Retype all of the data exactly as given.

:: Given information ::

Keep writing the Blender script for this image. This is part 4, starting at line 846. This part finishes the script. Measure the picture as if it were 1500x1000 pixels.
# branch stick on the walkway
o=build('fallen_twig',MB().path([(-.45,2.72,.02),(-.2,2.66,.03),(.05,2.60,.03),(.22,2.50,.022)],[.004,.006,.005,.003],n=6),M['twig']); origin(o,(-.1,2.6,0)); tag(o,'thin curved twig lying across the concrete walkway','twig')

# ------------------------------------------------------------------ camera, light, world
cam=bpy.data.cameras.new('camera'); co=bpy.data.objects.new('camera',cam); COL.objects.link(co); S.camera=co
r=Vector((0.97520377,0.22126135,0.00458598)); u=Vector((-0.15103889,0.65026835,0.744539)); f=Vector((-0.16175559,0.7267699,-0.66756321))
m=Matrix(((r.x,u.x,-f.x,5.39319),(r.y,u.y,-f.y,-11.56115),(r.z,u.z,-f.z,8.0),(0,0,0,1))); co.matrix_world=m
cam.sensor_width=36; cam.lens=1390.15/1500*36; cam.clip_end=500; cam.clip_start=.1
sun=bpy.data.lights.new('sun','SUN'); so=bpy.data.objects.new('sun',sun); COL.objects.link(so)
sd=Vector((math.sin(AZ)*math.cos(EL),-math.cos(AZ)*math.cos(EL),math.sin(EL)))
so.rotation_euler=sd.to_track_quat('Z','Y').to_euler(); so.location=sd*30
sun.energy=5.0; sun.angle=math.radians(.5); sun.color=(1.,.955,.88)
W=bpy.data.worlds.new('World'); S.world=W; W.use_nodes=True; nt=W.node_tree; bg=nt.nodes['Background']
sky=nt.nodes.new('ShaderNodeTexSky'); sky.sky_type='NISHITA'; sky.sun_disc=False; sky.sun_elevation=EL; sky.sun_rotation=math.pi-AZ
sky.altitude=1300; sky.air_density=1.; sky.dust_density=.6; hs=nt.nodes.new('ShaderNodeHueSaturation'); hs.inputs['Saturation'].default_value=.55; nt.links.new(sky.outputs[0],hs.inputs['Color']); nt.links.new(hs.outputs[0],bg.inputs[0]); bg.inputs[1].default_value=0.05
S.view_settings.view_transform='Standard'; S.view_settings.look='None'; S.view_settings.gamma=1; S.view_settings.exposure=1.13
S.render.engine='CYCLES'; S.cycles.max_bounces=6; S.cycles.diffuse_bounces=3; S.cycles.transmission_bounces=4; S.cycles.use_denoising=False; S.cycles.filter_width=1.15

:::

=== Written response ===
Keep writing the Blender script for this image. This is part 4, starting at line 846. This part finishes the script. Measure the picture as if it were 1500x1000 pixels.
# branch stick on the walkway
o=build('fallen_twig',MB().path([(-.45,2.72,.02),(-.2,2.66,.03),(.05,2.60,.03),(.22,2.50,.022)],[.004,.006,.005,.003],n=6),M['twig']); origin(o,(-.1,2.6,0)); tag(o,'thin curved twig lying across the concrete walkway','twig')

# ------------------------------------------------------------------ camera, light, world
cam=bpy.data.cameras.new('camera'); co=bpy.data.objects.new('camera',cam); COL.objects.link(co); S.camera=co
r=Vector((0.97520377,0.22126135,0.00458598)); u=Vector((-0.15103889,0.65026835,0.744539)); f=Vector((-0.16175559,0.7267699,-0.66756321))
m=Matrix(((r.x,u.x,-f.x,5.39319),(r.y,u.y,-f.y,-11.56115),(r.z,u.z,-f.z,8.0),(0,0,0,1))); co.matrix_world=m
cam.sensor_width=36; cam.lens=1390.15/1500*36; cam.clip_end=500; cam.clip_start=.1
sun=bpy.data.lights.new('sun','SUN'); so=bpy.data.objects.new('sun',sun); COL.objects.link(so)
sd=Vector((math.sin(AZ)*math.cos(EL),-math.cos(AZ)*math.cos(EL),math.sin(EL)))
so.rotation_euler=sd.to_track_quat('Z','Y').to_euler(); so.location=sd*30
sun.energy=5.0; sun.angle=math.radians(.5); sun.color=(1.,.955,.88)
W=bpy.data.worlds.new('World'); S.world=W; W.use_nodes=True; nt=W.node_tree; bg=nt.nodes['Background']
sky=nt.nodes.new('ShaderNodeTexSky'); sky.sky_type='NISHITA'; sky.sun_disc=False; sky.sun_elevation=EL; sky.sun_rotation=math.pi-AZ
sky.altitude=1300; sky.air_density=1.; sky.dust_density=.6; hs=nt.nodes.new('ShaderNodeHueSaturation'); hs.inputs['Saturation'].default_value=.55; nt.links.new(sky.outputs[0],hs.inputs['Color']); nt.links.new(hs.outputs[0],bg.inputs[0]); bg.inputs[1].default_value=0.05
S.view_settings.view_transform='Standard'; S.view_settings.look='None'; S.view_settings.gamma=1; S.view_settings.exposure=1.13
S.render.engine='CYCLES'; S.cycles.max_bounces=6; S.cycles.diffuse_bounces=3; S.cycles.transmission_bounces=4; S.cycles.use_denoising=False; S.cycles.filter_width=1.15